Both ideas were part of negotiations between Boehner and Obama in the summer of last year.

In a letter to the president, Boehner and six other House Republicans insisted that the November election that returned Obama to the White House and the GOP to majority control in the House requires both parties to come together "on a fair middle ground."

"With the fiscal cliff nearing, our priority remains finding a reasonable solution that can pass both the House and Senate, and be signed into law in the next couple of weeks," Republicans wrote.

One of the few things the White House and Capitol Hill Republicans can agree to is a framework that would make a "down payment" on the deficit and extend all or most of the expiring Bush-era tax cuts but leave most of the legislative grunt work until next year.

Signing the letter was Boehner, House Majority Leader Eric Cantor, Majority Whip Kevin McCarthy and Rep.
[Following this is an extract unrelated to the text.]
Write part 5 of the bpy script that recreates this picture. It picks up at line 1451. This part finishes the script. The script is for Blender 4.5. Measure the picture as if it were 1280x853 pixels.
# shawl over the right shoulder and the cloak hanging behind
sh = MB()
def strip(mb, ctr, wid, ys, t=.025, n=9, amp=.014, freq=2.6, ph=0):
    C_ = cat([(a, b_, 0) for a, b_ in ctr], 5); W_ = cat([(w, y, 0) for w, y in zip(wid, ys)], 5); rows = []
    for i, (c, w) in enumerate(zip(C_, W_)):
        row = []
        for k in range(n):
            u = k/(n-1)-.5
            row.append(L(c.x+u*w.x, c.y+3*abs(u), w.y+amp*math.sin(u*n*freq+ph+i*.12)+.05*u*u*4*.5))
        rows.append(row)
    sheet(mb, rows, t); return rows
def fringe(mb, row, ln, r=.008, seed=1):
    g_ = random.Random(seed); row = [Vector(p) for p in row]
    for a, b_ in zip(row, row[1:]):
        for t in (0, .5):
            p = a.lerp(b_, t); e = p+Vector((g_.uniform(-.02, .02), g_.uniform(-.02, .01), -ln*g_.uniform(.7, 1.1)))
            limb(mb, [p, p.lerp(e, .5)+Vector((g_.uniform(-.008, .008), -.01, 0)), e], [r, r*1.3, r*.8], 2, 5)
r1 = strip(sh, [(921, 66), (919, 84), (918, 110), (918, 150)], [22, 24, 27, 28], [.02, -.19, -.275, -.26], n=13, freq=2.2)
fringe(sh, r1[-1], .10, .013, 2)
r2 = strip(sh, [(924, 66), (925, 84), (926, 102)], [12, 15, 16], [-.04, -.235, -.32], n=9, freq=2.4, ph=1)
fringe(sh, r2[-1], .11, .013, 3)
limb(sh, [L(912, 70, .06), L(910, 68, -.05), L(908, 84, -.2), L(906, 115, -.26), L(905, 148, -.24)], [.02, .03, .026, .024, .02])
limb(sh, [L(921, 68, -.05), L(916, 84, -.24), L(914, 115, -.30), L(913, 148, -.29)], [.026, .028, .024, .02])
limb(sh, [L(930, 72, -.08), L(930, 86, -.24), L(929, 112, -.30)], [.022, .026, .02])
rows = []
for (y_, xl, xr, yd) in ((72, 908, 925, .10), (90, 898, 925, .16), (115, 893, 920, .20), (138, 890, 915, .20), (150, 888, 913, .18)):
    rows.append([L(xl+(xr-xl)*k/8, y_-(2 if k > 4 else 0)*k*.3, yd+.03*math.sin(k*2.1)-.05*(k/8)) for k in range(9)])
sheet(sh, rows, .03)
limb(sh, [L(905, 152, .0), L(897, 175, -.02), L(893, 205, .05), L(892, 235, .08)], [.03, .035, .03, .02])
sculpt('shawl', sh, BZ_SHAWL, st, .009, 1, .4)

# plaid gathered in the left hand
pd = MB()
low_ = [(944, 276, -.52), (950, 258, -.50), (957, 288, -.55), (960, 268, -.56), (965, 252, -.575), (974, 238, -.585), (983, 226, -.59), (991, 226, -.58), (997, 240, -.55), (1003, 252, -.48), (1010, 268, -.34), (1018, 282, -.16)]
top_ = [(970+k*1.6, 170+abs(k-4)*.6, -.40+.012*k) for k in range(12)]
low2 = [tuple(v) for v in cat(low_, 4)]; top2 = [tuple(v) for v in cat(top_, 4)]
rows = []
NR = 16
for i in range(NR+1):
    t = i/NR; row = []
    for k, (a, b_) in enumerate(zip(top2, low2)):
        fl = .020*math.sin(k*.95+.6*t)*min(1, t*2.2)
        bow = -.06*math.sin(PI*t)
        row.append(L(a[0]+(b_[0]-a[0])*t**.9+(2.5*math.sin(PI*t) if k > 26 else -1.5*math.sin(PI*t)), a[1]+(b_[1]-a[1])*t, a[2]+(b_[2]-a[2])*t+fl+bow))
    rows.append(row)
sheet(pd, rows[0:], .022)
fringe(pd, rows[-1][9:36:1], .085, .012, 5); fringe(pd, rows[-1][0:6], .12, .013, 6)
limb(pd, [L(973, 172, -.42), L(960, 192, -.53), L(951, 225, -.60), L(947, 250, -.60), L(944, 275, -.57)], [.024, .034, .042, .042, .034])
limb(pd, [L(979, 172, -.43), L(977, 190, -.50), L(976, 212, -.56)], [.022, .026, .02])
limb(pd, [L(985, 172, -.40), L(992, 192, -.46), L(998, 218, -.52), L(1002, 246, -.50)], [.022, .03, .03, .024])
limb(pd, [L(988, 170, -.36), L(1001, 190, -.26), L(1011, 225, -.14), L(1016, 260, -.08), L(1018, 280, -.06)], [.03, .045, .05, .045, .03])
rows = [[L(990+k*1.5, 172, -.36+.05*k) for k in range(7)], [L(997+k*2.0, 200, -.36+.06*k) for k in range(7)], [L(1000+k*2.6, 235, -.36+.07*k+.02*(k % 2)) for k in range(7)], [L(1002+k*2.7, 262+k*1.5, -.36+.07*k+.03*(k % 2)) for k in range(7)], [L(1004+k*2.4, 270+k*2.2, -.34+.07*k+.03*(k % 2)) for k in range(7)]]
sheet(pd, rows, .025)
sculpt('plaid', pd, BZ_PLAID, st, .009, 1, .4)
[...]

Paul Ryan, the chairman of the House Budget Committee and the unsuccessful GOP vice presidential candidate. Rep. Dave Camp, chairman of the Ways and Means Committee, Fred Upton, chairman of the Energy and Commerce Committee, and Cathy McMorris Rodgers, the Republican Conference chair, also signed the letter.

Earlier Monday, Obama answered questions on Twitter for an hour as the White House sought to keep up the pressure on the issue.

In response to a question about his insistence on higher tax rates for the wealthiest earners, Obama said that "high end tax cuts do (the) least for economic growth & cost almost $1T." By contrast, he said, "extending middle class cuts boosts consumer demand & growth."

Obama said he was open to "smart cuts" in spending, "but not in areas like R&D" and education, which "help growth & jobs." He also said he opposes spending cuts that would hurt the disabled or other vulnerable groups.